** start Data supplied **
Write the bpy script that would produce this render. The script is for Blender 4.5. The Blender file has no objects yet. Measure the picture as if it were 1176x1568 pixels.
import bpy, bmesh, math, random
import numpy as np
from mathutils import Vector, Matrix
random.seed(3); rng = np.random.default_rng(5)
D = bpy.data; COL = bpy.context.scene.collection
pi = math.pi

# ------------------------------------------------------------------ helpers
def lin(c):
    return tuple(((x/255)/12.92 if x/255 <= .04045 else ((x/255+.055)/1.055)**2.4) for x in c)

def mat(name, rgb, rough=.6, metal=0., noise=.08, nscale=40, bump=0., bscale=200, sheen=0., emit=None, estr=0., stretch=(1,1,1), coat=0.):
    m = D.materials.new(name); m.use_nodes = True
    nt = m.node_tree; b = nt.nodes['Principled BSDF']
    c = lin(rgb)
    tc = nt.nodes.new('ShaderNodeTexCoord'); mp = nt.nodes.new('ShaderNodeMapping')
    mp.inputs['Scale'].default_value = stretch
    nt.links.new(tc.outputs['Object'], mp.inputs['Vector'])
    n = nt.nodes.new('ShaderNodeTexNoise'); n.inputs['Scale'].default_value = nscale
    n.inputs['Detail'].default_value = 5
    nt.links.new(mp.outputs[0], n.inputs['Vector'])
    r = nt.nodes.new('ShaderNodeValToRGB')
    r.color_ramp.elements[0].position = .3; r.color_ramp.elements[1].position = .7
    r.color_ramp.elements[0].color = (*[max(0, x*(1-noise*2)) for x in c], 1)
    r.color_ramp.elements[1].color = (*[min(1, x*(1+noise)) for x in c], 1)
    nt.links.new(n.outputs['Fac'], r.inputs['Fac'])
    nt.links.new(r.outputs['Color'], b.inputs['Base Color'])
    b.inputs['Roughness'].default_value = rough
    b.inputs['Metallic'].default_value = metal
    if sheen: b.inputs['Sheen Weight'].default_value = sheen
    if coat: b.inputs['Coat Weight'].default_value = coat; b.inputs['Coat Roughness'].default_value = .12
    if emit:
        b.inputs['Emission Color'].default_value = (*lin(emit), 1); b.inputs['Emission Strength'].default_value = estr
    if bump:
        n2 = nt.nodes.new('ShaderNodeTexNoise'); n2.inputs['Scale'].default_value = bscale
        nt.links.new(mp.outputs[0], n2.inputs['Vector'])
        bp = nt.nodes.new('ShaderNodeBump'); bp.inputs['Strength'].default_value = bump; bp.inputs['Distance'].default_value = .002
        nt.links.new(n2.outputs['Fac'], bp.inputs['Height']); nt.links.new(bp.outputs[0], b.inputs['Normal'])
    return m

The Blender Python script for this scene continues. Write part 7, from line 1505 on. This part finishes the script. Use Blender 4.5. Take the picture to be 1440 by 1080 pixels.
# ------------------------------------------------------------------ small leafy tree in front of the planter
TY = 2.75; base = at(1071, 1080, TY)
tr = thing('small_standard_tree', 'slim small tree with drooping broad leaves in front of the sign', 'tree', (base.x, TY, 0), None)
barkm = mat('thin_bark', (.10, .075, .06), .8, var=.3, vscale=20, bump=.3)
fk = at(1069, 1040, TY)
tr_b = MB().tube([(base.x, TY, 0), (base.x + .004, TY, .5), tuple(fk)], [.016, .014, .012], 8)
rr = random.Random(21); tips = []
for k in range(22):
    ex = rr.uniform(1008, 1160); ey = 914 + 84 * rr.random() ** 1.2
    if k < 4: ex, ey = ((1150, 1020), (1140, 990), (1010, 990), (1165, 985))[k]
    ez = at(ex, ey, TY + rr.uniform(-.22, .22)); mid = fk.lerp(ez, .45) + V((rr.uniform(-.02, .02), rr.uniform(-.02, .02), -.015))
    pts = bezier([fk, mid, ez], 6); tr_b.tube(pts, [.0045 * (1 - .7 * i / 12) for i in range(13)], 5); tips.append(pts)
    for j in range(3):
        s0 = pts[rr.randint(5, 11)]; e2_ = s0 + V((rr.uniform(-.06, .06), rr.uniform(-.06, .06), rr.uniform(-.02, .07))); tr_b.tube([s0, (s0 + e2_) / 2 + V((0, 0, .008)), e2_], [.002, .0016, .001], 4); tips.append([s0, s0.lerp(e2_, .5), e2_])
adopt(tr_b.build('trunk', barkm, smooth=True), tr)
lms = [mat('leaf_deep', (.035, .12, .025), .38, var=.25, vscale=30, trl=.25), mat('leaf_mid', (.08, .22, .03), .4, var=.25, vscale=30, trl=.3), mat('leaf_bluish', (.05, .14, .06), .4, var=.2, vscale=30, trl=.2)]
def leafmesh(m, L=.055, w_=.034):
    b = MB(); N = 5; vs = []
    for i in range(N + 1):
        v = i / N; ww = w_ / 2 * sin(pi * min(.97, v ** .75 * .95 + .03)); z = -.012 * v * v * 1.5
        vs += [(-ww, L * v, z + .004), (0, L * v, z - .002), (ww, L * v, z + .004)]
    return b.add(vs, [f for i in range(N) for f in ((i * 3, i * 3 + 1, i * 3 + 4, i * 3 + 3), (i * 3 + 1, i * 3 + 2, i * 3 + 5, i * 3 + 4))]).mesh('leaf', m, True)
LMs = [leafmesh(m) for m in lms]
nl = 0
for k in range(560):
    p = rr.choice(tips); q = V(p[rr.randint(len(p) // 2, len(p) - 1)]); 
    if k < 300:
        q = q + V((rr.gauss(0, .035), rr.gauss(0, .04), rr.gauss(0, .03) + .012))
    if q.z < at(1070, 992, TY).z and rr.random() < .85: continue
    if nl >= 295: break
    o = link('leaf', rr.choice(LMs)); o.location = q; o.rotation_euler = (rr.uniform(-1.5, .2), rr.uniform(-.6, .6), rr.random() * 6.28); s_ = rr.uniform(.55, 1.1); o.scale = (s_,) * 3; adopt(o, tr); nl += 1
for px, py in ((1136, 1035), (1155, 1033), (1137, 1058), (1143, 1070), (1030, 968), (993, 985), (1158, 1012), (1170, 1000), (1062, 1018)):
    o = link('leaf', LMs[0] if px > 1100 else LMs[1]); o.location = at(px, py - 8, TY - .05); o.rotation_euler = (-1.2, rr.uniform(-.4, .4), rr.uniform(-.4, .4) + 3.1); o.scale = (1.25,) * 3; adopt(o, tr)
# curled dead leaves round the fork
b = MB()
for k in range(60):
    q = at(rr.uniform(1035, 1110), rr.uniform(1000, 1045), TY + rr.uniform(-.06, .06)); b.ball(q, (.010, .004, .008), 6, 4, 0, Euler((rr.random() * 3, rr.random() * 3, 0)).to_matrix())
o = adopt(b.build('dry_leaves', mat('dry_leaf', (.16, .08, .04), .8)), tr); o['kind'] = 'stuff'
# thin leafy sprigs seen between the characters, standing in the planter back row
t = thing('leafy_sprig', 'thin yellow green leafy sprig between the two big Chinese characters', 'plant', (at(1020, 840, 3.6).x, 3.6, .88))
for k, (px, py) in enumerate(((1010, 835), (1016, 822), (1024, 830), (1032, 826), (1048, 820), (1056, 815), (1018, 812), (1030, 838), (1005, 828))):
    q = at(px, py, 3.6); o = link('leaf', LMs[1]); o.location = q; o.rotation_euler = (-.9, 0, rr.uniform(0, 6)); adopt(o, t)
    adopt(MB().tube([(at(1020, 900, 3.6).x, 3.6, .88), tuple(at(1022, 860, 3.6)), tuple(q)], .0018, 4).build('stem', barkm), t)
** end Data supplied **
* [What you should do]
Pull out and copy each line containing the string "Write".

* [Output of the exercise]
Write the bpy script that would produce this render. The script is for Blender 4.5. The Blender file has no objects yet. Measure the picture as if it were 1176x1568 pixels.
The Blender Python script for this scene continues. Write part 7, from line 1505 on. This part finishes the script. Use Blender 4.5. Take the picture to be 1440 by 1080 pixels.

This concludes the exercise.